═════ Data section

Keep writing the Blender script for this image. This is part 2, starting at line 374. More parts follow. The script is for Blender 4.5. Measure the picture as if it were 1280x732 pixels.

══════════
═════ Data section

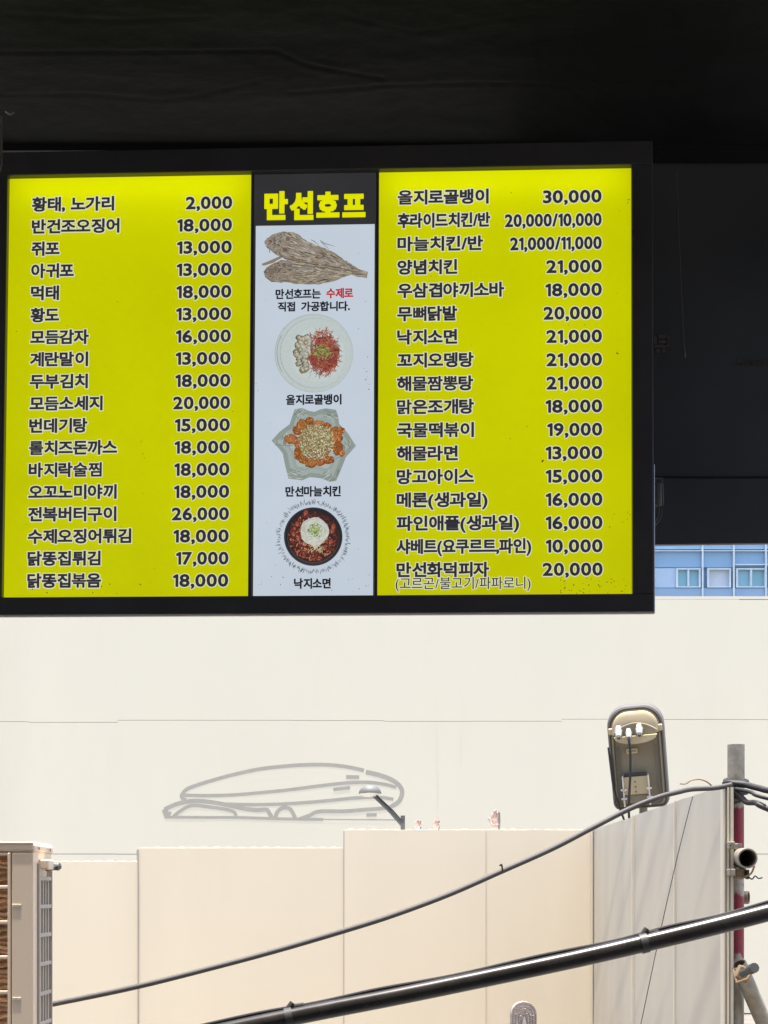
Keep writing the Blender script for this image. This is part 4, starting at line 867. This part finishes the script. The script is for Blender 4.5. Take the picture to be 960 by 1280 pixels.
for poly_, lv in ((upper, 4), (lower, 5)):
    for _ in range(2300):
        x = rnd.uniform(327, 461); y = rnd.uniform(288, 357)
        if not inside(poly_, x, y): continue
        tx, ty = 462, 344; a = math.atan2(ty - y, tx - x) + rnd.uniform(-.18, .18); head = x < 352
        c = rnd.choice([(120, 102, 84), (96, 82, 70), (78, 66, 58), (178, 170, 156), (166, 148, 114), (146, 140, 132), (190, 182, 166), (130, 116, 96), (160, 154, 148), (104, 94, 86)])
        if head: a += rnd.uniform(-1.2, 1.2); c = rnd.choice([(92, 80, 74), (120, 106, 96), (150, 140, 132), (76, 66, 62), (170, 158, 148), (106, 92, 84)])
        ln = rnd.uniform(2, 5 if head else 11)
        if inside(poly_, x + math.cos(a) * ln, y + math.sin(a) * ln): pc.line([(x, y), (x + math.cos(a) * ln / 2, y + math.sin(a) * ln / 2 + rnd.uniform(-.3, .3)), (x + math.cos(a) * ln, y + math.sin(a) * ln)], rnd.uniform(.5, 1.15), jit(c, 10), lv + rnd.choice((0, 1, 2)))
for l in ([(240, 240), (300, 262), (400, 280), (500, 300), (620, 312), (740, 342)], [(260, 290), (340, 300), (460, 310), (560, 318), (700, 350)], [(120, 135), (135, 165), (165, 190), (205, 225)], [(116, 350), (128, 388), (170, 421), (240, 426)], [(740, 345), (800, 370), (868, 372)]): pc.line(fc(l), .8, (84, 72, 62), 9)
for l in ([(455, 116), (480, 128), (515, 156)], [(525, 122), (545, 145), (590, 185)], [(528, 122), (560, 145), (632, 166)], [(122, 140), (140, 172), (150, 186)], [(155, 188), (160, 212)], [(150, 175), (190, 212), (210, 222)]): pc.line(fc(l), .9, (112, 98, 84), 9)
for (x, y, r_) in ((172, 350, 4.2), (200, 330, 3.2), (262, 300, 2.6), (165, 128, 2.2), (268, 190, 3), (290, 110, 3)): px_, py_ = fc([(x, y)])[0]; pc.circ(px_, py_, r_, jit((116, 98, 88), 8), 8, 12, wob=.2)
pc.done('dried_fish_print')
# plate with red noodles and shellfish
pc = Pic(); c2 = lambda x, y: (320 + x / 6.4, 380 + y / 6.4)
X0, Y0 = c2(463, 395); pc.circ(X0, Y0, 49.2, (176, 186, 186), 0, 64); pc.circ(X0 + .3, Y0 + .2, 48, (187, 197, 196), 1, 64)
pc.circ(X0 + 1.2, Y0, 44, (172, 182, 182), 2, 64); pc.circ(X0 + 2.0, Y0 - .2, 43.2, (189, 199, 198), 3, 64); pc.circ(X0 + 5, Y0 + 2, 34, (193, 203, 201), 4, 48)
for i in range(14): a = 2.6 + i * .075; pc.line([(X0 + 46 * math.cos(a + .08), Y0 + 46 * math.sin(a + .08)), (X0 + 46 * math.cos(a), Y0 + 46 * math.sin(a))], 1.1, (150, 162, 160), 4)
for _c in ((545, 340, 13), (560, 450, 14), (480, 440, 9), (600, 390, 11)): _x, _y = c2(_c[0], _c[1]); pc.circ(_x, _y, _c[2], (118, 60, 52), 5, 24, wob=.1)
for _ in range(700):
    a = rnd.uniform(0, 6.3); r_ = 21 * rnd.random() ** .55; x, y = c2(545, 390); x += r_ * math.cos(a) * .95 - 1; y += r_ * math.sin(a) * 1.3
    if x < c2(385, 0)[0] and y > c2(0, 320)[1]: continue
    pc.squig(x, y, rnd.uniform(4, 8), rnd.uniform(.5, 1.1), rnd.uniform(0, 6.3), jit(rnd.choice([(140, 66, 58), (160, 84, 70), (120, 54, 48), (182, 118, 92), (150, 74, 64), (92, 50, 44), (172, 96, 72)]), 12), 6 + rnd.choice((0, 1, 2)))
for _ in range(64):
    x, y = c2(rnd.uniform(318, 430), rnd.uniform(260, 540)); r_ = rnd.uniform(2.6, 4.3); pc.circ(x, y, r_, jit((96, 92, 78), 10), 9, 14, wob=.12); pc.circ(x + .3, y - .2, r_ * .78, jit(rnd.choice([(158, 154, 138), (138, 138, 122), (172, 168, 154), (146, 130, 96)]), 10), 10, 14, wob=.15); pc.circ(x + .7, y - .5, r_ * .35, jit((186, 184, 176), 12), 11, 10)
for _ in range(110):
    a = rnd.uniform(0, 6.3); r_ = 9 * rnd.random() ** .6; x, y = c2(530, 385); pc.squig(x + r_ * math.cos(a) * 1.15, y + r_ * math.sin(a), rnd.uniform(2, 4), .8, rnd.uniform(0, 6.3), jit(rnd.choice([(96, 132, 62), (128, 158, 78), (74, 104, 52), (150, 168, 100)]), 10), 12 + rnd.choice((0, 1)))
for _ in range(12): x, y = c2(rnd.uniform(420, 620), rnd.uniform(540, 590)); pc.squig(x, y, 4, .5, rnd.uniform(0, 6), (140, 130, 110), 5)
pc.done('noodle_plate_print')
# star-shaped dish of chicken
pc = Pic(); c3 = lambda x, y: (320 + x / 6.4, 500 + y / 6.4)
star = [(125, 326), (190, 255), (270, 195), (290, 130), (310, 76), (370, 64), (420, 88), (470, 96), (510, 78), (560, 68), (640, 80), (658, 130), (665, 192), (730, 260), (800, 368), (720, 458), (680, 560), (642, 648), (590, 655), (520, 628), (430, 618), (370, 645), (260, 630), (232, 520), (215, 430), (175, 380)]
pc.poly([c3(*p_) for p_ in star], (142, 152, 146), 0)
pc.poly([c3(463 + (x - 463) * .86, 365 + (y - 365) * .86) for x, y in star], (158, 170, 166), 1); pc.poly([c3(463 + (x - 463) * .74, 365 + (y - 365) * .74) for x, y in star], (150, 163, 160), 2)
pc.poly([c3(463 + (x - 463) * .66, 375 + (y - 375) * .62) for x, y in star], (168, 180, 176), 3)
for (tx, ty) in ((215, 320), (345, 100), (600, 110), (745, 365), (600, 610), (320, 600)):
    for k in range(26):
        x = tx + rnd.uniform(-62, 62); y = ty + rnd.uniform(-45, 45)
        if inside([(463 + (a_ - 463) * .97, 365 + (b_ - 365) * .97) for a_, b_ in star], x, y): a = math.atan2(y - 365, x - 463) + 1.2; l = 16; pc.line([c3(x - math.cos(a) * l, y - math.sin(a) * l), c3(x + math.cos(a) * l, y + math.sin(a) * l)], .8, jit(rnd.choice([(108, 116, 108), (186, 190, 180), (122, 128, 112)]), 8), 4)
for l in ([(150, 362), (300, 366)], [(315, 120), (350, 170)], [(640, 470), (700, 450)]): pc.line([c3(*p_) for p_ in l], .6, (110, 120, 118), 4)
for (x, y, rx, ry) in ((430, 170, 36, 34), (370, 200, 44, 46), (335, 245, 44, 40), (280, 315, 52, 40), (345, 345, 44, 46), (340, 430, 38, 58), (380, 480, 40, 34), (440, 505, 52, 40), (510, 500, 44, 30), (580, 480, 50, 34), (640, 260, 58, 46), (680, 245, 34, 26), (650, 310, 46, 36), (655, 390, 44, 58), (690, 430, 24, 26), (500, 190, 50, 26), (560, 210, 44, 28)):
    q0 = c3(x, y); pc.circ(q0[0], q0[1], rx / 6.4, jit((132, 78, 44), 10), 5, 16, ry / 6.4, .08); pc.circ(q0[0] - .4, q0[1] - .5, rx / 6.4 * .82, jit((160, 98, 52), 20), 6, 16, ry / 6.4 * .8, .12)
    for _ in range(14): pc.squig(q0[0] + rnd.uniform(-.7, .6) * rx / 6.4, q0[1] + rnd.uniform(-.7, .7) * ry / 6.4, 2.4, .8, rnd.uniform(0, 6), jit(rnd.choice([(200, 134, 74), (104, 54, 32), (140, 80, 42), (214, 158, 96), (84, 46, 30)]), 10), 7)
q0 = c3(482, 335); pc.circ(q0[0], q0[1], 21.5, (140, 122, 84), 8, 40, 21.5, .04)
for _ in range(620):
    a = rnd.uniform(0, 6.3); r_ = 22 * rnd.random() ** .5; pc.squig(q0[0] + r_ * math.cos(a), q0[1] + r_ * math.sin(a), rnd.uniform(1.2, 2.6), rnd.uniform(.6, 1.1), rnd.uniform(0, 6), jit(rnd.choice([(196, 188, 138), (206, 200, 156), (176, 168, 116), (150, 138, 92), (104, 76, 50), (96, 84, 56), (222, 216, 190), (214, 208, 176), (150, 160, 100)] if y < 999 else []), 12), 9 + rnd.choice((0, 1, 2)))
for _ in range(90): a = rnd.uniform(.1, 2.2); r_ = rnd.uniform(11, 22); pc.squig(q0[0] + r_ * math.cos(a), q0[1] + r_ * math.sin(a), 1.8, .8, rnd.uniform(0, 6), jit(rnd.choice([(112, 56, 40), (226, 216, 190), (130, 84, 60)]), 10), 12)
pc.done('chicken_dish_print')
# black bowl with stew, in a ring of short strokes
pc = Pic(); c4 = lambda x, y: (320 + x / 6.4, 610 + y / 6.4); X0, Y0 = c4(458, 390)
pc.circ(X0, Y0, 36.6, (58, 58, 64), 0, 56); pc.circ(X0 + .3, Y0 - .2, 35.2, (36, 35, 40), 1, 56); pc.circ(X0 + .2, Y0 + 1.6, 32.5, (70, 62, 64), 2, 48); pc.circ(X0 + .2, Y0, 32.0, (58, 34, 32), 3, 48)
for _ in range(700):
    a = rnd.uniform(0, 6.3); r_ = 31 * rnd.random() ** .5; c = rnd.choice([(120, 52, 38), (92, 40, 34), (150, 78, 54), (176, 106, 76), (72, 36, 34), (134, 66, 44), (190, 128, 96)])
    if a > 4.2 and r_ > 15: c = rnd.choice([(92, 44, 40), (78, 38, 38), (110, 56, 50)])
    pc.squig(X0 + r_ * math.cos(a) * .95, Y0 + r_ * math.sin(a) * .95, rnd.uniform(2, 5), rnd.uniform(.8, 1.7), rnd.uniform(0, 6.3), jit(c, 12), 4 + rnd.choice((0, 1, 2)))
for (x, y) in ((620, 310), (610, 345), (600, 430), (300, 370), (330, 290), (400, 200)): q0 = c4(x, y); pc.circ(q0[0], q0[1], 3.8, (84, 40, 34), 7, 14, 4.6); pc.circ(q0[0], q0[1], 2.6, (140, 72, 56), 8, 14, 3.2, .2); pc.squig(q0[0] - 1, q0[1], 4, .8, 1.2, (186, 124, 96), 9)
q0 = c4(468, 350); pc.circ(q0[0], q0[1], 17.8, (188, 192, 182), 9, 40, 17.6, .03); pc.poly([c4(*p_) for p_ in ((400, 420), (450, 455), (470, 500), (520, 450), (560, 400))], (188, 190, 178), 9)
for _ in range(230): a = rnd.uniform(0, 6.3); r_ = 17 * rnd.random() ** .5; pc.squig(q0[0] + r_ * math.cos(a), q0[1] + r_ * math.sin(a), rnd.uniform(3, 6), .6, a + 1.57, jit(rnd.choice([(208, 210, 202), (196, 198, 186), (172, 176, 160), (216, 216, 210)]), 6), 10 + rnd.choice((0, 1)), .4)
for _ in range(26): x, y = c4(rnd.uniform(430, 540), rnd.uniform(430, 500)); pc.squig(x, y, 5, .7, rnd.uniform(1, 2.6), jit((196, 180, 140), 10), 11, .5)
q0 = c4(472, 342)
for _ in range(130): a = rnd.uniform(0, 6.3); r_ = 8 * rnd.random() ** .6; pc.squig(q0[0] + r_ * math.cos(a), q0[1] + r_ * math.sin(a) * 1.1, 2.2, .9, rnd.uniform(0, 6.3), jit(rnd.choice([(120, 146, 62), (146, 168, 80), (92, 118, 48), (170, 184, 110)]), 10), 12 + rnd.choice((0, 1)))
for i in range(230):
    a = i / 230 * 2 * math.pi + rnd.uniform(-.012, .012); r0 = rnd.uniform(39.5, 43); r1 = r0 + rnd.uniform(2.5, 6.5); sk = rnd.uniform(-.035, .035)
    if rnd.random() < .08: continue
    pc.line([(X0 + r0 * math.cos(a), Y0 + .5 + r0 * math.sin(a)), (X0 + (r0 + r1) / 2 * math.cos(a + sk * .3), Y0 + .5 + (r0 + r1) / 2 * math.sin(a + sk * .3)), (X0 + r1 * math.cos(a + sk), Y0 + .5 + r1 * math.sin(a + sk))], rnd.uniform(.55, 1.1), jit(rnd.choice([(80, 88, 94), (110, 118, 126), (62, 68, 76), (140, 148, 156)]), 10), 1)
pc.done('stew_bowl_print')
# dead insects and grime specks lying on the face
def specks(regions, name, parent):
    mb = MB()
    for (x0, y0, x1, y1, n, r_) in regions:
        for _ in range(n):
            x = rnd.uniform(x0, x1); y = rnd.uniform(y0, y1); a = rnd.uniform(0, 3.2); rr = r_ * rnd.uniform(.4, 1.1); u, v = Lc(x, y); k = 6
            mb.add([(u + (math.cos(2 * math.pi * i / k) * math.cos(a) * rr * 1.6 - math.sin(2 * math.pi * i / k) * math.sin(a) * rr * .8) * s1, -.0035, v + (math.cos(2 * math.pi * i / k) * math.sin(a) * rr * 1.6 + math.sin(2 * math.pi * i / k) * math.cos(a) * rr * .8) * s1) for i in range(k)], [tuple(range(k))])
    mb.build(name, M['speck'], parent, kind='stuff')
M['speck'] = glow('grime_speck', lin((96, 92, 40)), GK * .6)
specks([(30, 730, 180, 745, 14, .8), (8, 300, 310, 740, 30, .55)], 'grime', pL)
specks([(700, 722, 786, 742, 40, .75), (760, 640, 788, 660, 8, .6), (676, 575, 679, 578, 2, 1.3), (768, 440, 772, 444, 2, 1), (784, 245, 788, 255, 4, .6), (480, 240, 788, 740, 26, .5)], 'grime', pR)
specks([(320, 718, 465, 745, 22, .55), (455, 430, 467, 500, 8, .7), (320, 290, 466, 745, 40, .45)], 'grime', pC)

══════════
═════ Data section

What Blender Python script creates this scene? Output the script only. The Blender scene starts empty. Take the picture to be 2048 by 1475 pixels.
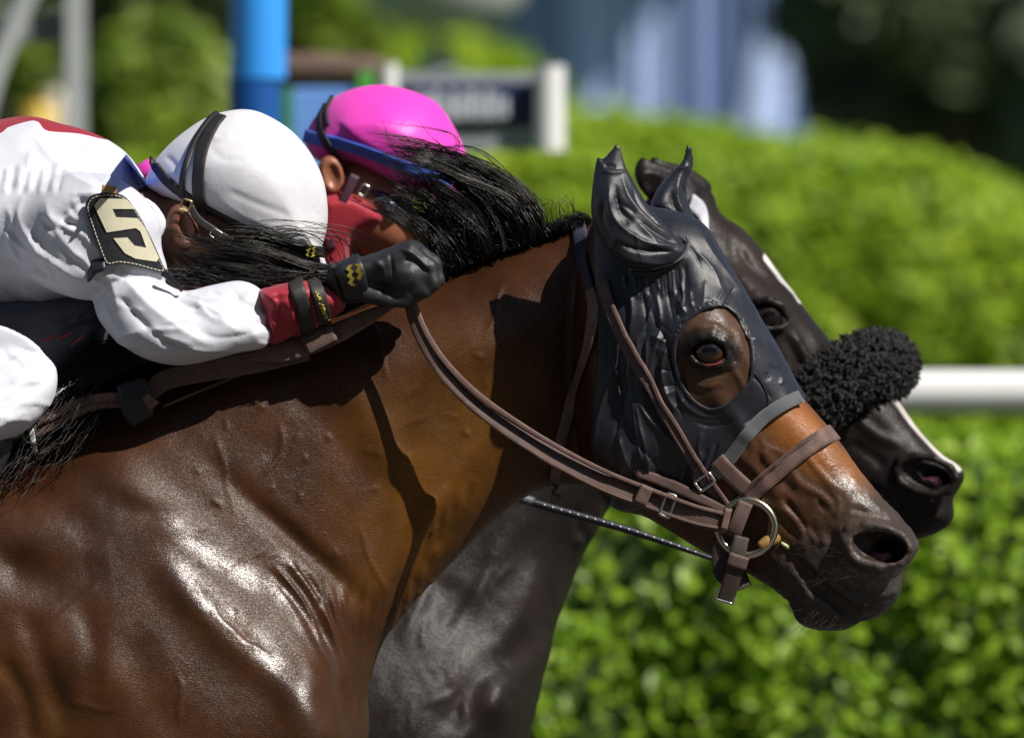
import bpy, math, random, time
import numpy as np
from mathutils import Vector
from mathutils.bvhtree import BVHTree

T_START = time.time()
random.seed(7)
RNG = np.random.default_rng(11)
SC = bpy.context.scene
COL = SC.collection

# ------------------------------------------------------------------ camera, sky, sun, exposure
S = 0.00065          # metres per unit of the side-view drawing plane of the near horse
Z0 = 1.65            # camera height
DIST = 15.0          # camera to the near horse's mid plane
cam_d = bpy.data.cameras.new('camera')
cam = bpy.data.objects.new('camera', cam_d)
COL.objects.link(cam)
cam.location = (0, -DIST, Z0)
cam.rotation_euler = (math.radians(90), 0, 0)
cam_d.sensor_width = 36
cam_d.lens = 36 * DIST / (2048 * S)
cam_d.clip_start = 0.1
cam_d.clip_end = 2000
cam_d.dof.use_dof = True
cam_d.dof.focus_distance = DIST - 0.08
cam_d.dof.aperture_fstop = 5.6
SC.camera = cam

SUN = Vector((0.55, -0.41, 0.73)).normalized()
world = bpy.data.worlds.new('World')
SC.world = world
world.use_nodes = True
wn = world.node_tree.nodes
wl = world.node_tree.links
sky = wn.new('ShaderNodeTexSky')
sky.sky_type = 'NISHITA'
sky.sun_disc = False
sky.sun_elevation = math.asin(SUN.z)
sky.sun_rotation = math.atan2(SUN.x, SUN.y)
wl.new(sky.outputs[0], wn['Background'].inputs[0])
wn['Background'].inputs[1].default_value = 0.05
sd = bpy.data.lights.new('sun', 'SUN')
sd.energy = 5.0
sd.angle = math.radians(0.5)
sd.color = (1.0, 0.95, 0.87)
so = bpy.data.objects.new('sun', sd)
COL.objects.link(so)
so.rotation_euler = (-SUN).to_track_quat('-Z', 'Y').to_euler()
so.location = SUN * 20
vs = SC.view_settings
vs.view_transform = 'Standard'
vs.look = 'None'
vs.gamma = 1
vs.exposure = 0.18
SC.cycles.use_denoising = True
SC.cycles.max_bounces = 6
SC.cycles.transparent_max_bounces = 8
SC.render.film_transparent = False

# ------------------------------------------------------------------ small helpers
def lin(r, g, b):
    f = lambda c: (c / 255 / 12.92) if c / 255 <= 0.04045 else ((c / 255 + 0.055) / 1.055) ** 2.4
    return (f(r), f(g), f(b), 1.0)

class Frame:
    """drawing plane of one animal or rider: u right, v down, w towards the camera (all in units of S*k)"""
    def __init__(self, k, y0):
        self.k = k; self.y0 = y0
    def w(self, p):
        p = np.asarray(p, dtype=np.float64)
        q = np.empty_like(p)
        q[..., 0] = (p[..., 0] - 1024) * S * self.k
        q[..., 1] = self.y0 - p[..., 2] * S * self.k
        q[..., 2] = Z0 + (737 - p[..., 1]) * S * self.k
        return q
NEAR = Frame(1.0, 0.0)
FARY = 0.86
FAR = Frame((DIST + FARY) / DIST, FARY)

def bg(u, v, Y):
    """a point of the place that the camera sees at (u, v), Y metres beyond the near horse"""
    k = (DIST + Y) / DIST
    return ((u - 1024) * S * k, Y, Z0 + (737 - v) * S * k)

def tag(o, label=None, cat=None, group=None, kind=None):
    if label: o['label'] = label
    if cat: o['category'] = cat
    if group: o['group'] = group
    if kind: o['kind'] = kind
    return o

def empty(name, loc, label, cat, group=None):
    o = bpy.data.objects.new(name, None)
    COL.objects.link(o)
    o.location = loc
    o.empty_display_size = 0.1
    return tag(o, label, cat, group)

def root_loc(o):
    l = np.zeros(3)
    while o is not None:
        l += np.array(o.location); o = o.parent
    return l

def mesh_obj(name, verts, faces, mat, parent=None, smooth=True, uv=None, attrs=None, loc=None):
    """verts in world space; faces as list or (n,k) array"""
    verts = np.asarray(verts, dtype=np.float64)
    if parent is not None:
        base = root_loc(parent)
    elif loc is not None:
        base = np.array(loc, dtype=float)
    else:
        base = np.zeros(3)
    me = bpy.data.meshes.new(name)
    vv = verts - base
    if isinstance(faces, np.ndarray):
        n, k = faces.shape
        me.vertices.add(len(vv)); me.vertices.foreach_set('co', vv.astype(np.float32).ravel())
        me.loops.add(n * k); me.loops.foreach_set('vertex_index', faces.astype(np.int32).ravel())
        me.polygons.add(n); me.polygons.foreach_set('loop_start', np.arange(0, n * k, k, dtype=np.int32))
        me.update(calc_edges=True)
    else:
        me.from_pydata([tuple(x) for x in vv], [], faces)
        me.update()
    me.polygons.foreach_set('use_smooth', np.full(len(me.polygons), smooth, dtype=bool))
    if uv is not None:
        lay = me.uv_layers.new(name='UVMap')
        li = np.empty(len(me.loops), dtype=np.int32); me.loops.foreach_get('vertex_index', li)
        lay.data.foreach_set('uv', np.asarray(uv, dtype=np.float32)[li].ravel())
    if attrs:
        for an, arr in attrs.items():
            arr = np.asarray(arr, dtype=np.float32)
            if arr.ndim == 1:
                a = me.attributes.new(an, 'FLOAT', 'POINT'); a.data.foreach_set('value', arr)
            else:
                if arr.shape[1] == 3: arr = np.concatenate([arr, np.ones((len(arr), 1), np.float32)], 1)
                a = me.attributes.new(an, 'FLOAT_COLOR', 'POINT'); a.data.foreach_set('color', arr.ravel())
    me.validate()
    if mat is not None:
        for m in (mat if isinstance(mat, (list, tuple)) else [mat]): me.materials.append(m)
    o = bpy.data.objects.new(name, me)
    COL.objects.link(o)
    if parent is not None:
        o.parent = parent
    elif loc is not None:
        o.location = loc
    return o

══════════

→ **Required work**
Repeat exactly the part that opens with the line containing "What Blender Python" and closes with the line containing "from mathutils.bvhtree import BVHTree". Include both end lines, and drop the pictures.

→ **Exercise solution**
What Blender Python script creates this scene? Output the script only. The Blender scene starts empty. Take the picture to be 2048 by 1475 pixels.
import bpy, math, random, time
import numpy as np
from mathutils import Vector
from mathutils.bvhtree import BVHTree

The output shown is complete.